Problem: Quote all of the data exactly as given. Skip every picture it contains.

Supplied data:
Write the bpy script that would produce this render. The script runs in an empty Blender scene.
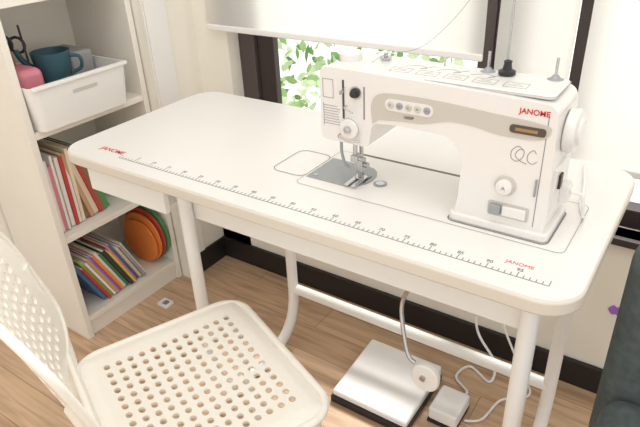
import bpy, bmesh, math, random
from mathutils import Vector, Matrix, Euler
random.seed(7)
D=bpy.data; C=bpy.context; scene=C.scene
col=scene.collection

# ---------------------------------------------------------------- materials
def mat(name,c,rough=0.5,metal=0.0,var=0.04,scale=8.0,bump=0.0,emit=None,coat=0.0,trans=0.0):
    m=D.materials.new(name); m.use_nodes=True
    nt=m.node_tree; b=nt.nodes['Principled BSDF']
    tc=nt.nodes.new('ShaderNodeTexCoord'); nz=nt.nodes.new('ShaderNodeTexNoise')
    nz.inputs['Scale'].default_value=scale; nz.inputs['Detail'].default_value=3
    nt.links.new(tc.outputs['Object'],nz.inputs['Vector'])
    r=nt.nodes.new('ShaderNodeValToRGB')
    r.color_ramp.elements[0].position=0.3; r.color_ramp.elements[1].position=0.7
    r.color_ramp.elements[0].color=(c[0]*(1-var),c[1]*(1-var),c[2]*(1-var),1)
    r.color_ramp.elements[1].color=(min(1,c[0]*(1+var)),min(1,c[1]*(1+var)),min(1,c[2]*(1+var)),1)
    nt.links.new(nz.outputs['Fac'],r.inputs['Fac']); nt.links.new(r.outputs['Color'],b.inputs['Base Color'])
    b.inputs['Roughness'].default_value=rough; b.inputs['Metallic'].default_value=metal
    b.inputs['Coat Weight'].default_value=coat
    b.inputs['Transmission Weight'].default_value=trans
    if bump>0:
        bp=nt.nodes.new('ShaderNodeBump'); bp.inputs['Strength'].default_value=bump; bp.inputs['Distance'].default_value=0.002
        n2=nt.nodes.new('ShaderNodeTexNoise'); n2.inputs['Scale'].default_value=scale*25
        nt.links.new(tc.outputs['Object'],n2.inputs['Vector'])
        nt.links.new(n2.outputs['Fac'],bp.inputs['Height']); nt.links.new(bp.outputs['Normal'],b.inputs['Normal'])
    if emit:
        b.inputs['Emission Color'].default_value=(*emit[0],1); b.inputs['Emission Strength'].default_value=emit[1]
    return m

M={}
M['wall']=mat('wall_paint',(0.87,0.835,0.745),0.8,var=0.015,bump=0.1)
M['trim']=mat('white_trim',(0.84,0.82,0.79),0.5,var=0.01)
M['base']=mat('black_baseboard',(0.016,0.013,0.013),0.4)
M['frame']=mat('brown_window_frame',(0.040,0.027,0.026),0.45)
M['sash']=mat('brown_window_sash',(0.085,0.063,0.062),0.45)
M['table']=mat('table_laminate',(0.82,0.795,0.76),0.30,var=0.008)
M['edge']=mat('table_edging',(0.69,0.635,0.55),0.4,var=0.01)
M['tube']=mat('white_powder_coat',(0.86,0.85,0.82),0.35,var=0.01)
M['mach']=mat('machine_white_plastic',(0.80,0.775,0.745),0.28,var=0.006,coat=0.2)
M['beige']=mat('machine_champagne_plastic',(0.57,0.53,0.47),0.3,var=0.01)
M['gap']=mat('seam_brown',(0.20,0.16,0.12),0.6)
M['ink']=mat('ink_grey',(0.07,0.07,0.09),0.6)
M['ink2']=mat('ink_light',(0.24,0.24,0.25),0.6)
M['seam']=mat('seam_grey',(0.42,0.41,0.39),0.6)
M['red']=mat('red_print',(0.62,0.03,0.04),0.5)
M['steel']=mat('steel',(0.55,0.55,0.56),0.25,metal=1.0)
M['plate']=mat('needle_plate_grey',(0.33,0.345,0.36),0.4,metal=0.2,var=0.02)
M['black']=mat('black_plastic',(0.02,0.02,0.022),0.35)
M['lcd']=mat('display_dark',(0.08,0.06,0.05),0.15)
M['amber']=mat('display_amber',(0.35,0.20,0.08),0.3)
M['chair']=mat('chair_white_plastic',(0.85,0.815,0.735),0.32,var=0.01)
M['shelf']=mat('shelf_cream',(0.84,0.80,0.72),0.45,var=0.02)
M['bin']=mat('bin_white',(0.84,0.83,0.80),0.4,var=0.01)
M['pedal']=mat('pedal_white',(0.90,0.90,0.90),0.4,var=0.01)
M['slate']=mat('slate_fabric',(0.085,0.105,0.105),0.9,scale=60,var=0.2,bump=0.5)
M['ground']=mat('outside_ground',(0.80,0.82,0.76),0.9,var=0.1)
PAL={'teal':(0.03,0.09,0.115),'pink':(0.75,0.25,0.32),'white':(0.85,0.82,0.78),'cream':(0.8,0.68,0.52),'brown':(0.30,0.14,0.08),
 'tan':(0.55,0.35,0.2),'green':(0.08,0.28,0.10),'yellow':(0.75,0.55,0.12),'orange':(0.8,0.25,0.05),'redb':(0.5,0.06,0.05),
 'blue':(0.08,0.17,0.35),'grey':(0.35,0.35,0.36),'purple':(0.35,0.15,0.6),'lime':(0.35,0.55,0.1),'dark':(0.05,0.04,0.05),'paper':(0.85,0.8,0.7)}
for k,v in PAL.items(): M[k]=mat('colour_'+k,v,0.55)

def leafmat(name,c,f=0.5):
    m=mat(name,c,0.5,var=0.02 if f>0.6 else 0.3,scale=3); nt=m.node_tree
    b=nt.nodes['Principled BSDF']; out=[n for n in nt.nodes if n.type=='OUTPUT_MATERIAL'][0]
    t=nt.nodes.new('ShaderNodeBsdfTranslucent'); t.inputs['Color'].default_value=(*c,1)
    mx=nt.nodes.new('ShaderNodeMixShader'); mx.inputs[0].default_value=f
    nt.links.new(b.outputs[0],mx.inputs[1]); nt.links.new(t.outputs[0],mx.inputs[2]); nt.links.new(mx.outputs[0],out.inputs[0])
    return m
M['leaf']=leafmat('leaf_green',(0.14,0.30,0.10)); M['leaf2']=leafmat('leaf_pale',(0.34,0.50,0.24)); M['leaf3']=leafmat('leaf_silver',(0.60,0.72,0.50))
M['blind']=leafmat('blind_fabric',(0.86,0.84,0.80),0.62)
g=D.materials.new('window_glass'); g.use_nodes=True; nt=g.node_tree; nt.nodes.remove(nt.nodes['Principled BSDF'])
out=[n for n in nt.nodes if n.type=='OUTPUT_MATERIAL'][0]
tr=nt.nodes.new('ShaderNodeBsdfTransparent'); gl=nt.nodes.new('ShaderNodeBsdfGlossy'); gl.inputs['Roughness'].default_value=0.02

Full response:
Write the bpy script that would produce this render. The script runs in an empty Blender scene.
import bpy, bmesh, math, random
from mathutils import Vector, Matrix, Euler
random.seed(7)
D=bpy.data; C=bpy.context; scene=C.scene
col=scene.collection

# ---------------------------------------------------------------- materials
def mat(name,c,rough=0.5,metal=0.0,var=0.04,scale=8.0,bump=0.0,emit=None,coat=0.0,trans=0.0):
    m=D.materials.new(name); m.use_nodes=True
    nt=m.node_tree; b=nt.nodes['Principled BSDF']
    tc=nt.nodes.new('ShaderNodeTexCoord'); nz=nt.nodes.new('ShaderNodeTexNoise')
    nz.inputs['Scale'].default_value=scale; nz.inputs['Detail'].default_value=3
    nt.links.new(tc.outputs['Object'],nz.inputs['Vector'])
    r=nt.nodes.new('ShaderNodeValToRGB')
    r.color_ramp.elements[0].position=0.3; r.color_ramp.elements[1].position=0.7
    r.color_ramp.elements[0].color=(c[0]*(1-var),c[1]*(1-var),c[2]*(1-var),1)
    r.color_ramp.elements[1].color=(min(1,c[0]*(1+var)),min(1,c[1]*(1+var)),min(1,c[2]*(1+var)),1)
    nt.links.new(nz.outputs['Fac'],r.inputs['Fac']); nt.links.new(r.outputs['Color'],b.inputs['Base Color'])
    b.inputs['Roughness'].default_value=rough; b.inputs['Metallic'].default_value=metal
    b.inputs['Coat Weight'].default_value=coat
    b.inputs['Transmission Weight'].default_value=trans
    if bump>0:
        bp=nt.nodes.new('ShaderNodeBump'); bp.inputs['Strength'].default_value=bump; bp.inputs['Distance'].default_value=0.002
        n2=nt.nodes.new('ShaderNodeTexNoise'); n2.inputs['Scale'].default_value=scale*25
        nt.links.new(tc.outputs['Object'],n2.inputs['Vector'])
        nt.links.new(n2.outputs['Fac'],bp.inputs['Height']); nt.links.new(bp.outputs['Normal'],b.inputs['Normal'])
    if emit:
        b.inputs['Emission Color'].default_value=(*emit[0],1); b.inputs['Emission Strength'].default_value=emit[1]
    return m

M={}
M['wall']=mat('wall_paint',(0.87,0.835,0.745),0.8,var=0.015,bump=0.1)
M['trim']=mat('white_trim',(0.84,0.82,0.79),0.5,var=0.01)
M['base']=mat('black_baseboard',(0.016,0.013,0.013),0.4)
M['frame']=mat('brown_window_frame',(0.040,0.027,0.026),0.45)
M['sash']=mat('brown_window_sash',(0.085,0.063,0.062),0.45)
M['table']=mat('table_laminate',(0.82,0.795,0.76),0.30,var=0.008)
M['edge']=mat('table_edging',(0.69,0.635,0.55),0.4,var=0.01)
M['tube']=mat('white_powder_coat',(0.86,0.85,0.82),0.35,var=0.01)
M['mach']=mat('machine_white_plastic',(0.80,0.775,0.745),0.28,var=0.006,coat=0.2)
M['beige']=mat('machine_champagne_plastic',(0.57,0.53,0.47),0.3,var=0.01)
M['gap']=mat('seam_brown',(0.20,0.16,0.12),0.6)
M['ink']=mat('ink_grey',(0.07,0.07,0.09),0.6)
M['ink2']=mat('ink_light',(0.24,0.24,0.25),0.6)
M['seam']=mat('seam_grey',(0.42,0.41,0.39),0.6)
M['red']=mat('red_print',(0.62,0.03,0.04),0.5)
M['steel']=mat('steel',(0.55,0.55,0.56),0.25,metal=1.0)
M['plate']=mat('needle_plate_grey',(0.33,0.345,0.36),0.4,metal=0.2,var=0.02)
M['black']=mat('black_plastic',(0.02,0.02,0.022),0.35)
M['lcd']=mat('display_dark',(0.08,0.06,0.05),0.15)
M['amber']=mat('display_amber',(0.35,0.20,0.08),0.3)
M['chair']=mat('chair_white_plastic',(0.85,0.815,0.735),0.32,var=0.01)
M['shelf']=mat('shelf_cream',(0.84,0.80,0.72),0.45,var=0.02)
M['bin']=mat('bin_white',(0.84,0.83,0.80),0.4,var=0.01)
M['pedal']=mat('pedal_white',(0.90,0.90,0.90),0.4,var=0.01)
M['slate']=mat('slate_fabric',(0.085,0.105,0.105),0.9,scale=60,var=0.2,bump=0.5)
M['ground']=mat('outside_ground',(0.80,0.82,0.76),0.9,var=0.1)
PAL={'teal':(0.03,0.09,0.115),'pink':(0.75,0.25,0.32),'white':(0.85,0.82,0.78),'cream':(0.8,0.68,0.52),'brown':(0.30,0.14,0.08),
 'tan':(0.55,0.35,0.2),'green':(0.08,0.28,0.10),'yellow':(0.75,0.55,0.12),'orange':(0.8,0.25,0.05),'redb':(0.5,0.06,0.05),
 'blue':(0.08,0.17,0.35),'grey':(0.35,0.35,0.36),'purple':(0.35,0.15,0.6),'lime':(0.35,0.55,0.1),'dark':(0.05,0.04,0.05),'paper':(0.85,0.8,0.7)}
for k,v in PAL.items(): M[k]=mat('colour_'+k,v,0.55)

def leafmat(name,c,f=0.5):
    m=mat(name,c,0.5,var=0.02 if f>0.6 else 0.3,scale=3); nt=m.node_tree
    b=nt.nodes['Principled BSDF']; out=[n for n in nt.nodes if n.type=='OUTPUT_MATERIAL'][0]
    t=nt.nodes.new('ShaderNodeBsdfTranslucent'); t.inputs['Color'].default_value=(*c,1)
    mx=nt.nodes.new('ShaderNodeMixShader'); mx.inputs[0].default_value=f
    nt.links.new(b.outputs[0],mx.inputs[1]); nt.links.new(t.outputs[0],mx.inputs[2]); nt.links.new(mx.outputs[0],out.inputs[0])
    return m
M['leaf']=leafmat('leaf_green',(0.14,0.30,0.10)); M['leaf2']=leafmat('leaf_pale',(0.34,0.50,0.24)); M['leaf3']=leafmat('leaf_silver',(0.60,0.72,0.50))
M['blind']=leafmat('blind_fabric',(0.86,0.84,0.80),0.62)
g=D.materials.new('window_glass'); g.use_nodes=True; nt=g.node_tree; nt.nodes.remove(nt.nodes['Principled BSDF'])
out=[n for n in nt.nodes if n.type=='OUTPUT_MATERIAL'][0]
tr=nt.nodes.new('ShaderNodeBsdfTransparent'); gl=nt.nodes.new('ShaderNodeBsdfGlossy'); gl.inputs['Roughness'].default_value=0.02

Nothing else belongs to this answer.